Bachelor of Electrical and Electronics Engineering students from SEGi University recently visited the Energy Commission Diamond Building in Putrajaya to learn about sustainable building concepts. The 36 students and 8 lecturers who attended were exposed to the building’s four main aspects of sustainable design: energy efficiency, water efficiency, indoor environmental quality, and outdoor environmental quality. 

Delegates were shown the building’s iconic diamond-shaped dome, which was designed to meet the expected daylight and energy performance. Furthermore, the building is designed with a BEI of 85kWh/m2 per year at 2,800 hours usage – a 65% reduction in energy consumption. The building’s average BEI is currently 65kWh/m2 per year. 

During the tour, the delegates were taken to the rooftop garden, where photovoltaic panels with a total installed capacity of 71.4 kWp were installed on a slanting roof using thin film telluride modules. The panels are expected to cover 10% of the building’s energy needs, producing 102,000 kWh of electricity per year. The energy generated by the panels saves RM40,000 per year or prevents 63,000 kg of carbon dioxide (CO2) emissions. 

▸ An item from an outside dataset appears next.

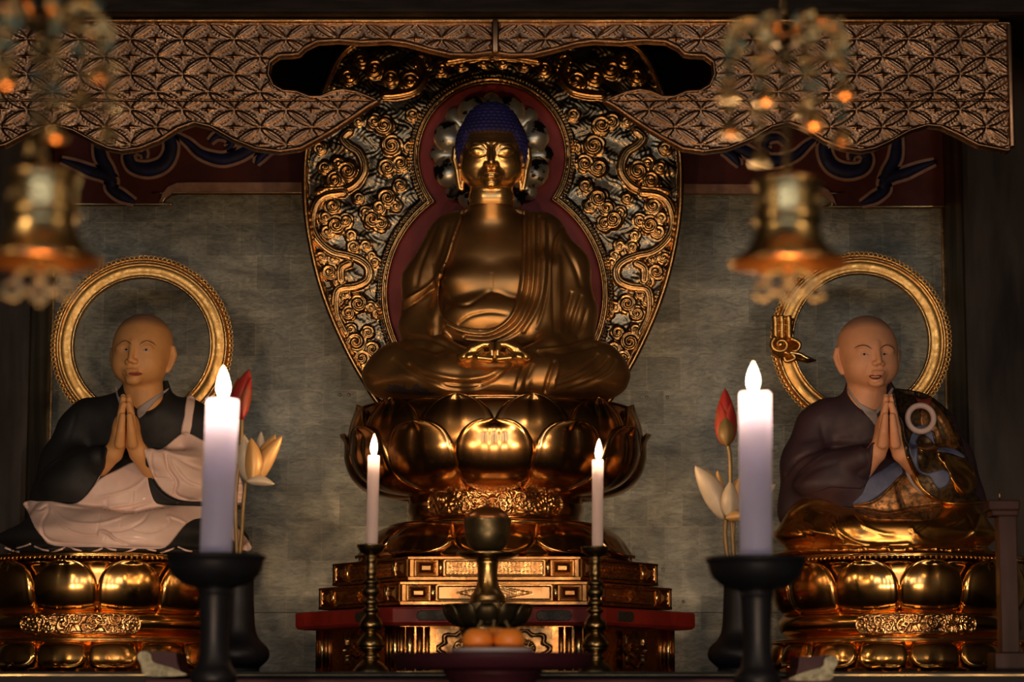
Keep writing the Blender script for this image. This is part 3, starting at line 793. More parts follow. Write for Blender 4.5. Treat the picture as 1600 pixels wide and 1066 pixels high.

The Energy Commission Diamond Building is a notable example of Malaysian sustainable design. SEGi University’s engineering students were exposed to the concept of sustainable design and its importance in reducing carbon emissions as a result of their visit. The university thanked the Energy Commission Diamond Building for the educational experience that the delegates had had. 

The visit provided an opportunity for SEGi University students to learn about the application of sustainable building concepts in real-world settings. The tour highlighted the importance of energy efficiency, environmental quality, and renewable energy sources in the development of sustainable buildings. The success of the Energy Commission Diamond Building in sustainable design can serve as a model for future construction and design projects in Malaysia.